Grove’s illustrations add a large amount of appeal to the book. Amanda remains appealing to the reader even though she is prickly, thanks in part to the way she is shown on the page. From her brown cardigan to her red high tops, she is a vibrant character on the page even as she makes plenty of mistakes.

A nice twist to the typical starting school books, this picture book shows everyone has a lot to learn in Kindergarten. Appropriate for ages 4-6.

Reviewed from copy received from Random House.

Renato and the Lion by Barbara DiLorenzo

Renato and the Lion by Barbara DiLorenzo

Renato and the Lion by Barbara DiLorenzo (9780451476418, Amazon)

Renato loves living in Florence, Italy. He particularly loves all of the art throughout the city, both in the museums and on the streets. His favorite statue is the stone lion in the piazza. As war approaches Florence, everything changes. Brick shelters are built around the statues to protect them. Renato wants to protect the lion and has a dream that the lion and his father helps him. Their family flees to the United States and Renato doesn’t return for many years. Has his lion been safe through war and time?

In her author’s note, DiLorenzo talks about how she has melded history and fiction together in this dreamy picture book. World War II did threaten Florence and they did protect the statues in this way. The lion statue exists, but Renato himself is fictional and the timeframe has been altered to work in the book. DiLorenzo’s prose is very readable and the story is immensely strong and well structured.

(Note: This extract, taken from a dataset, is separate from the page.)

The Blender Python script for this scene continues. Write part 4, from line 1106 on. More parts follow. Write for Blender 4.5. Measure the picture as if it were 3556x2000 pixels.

The art adds to the dreamy effect with the softness of the watercolors. The dream sequences are particularly nice, as they show even more of Florence than the story could have otherwise. Readers will love the lion as Renato does thanks to the wise and gentle look on its face.

The power of art and dreams come together in this wonderful historical picture book. Appropriate for ages 5-8.

Reviewed from ARC received from Viking Books for Young Readers.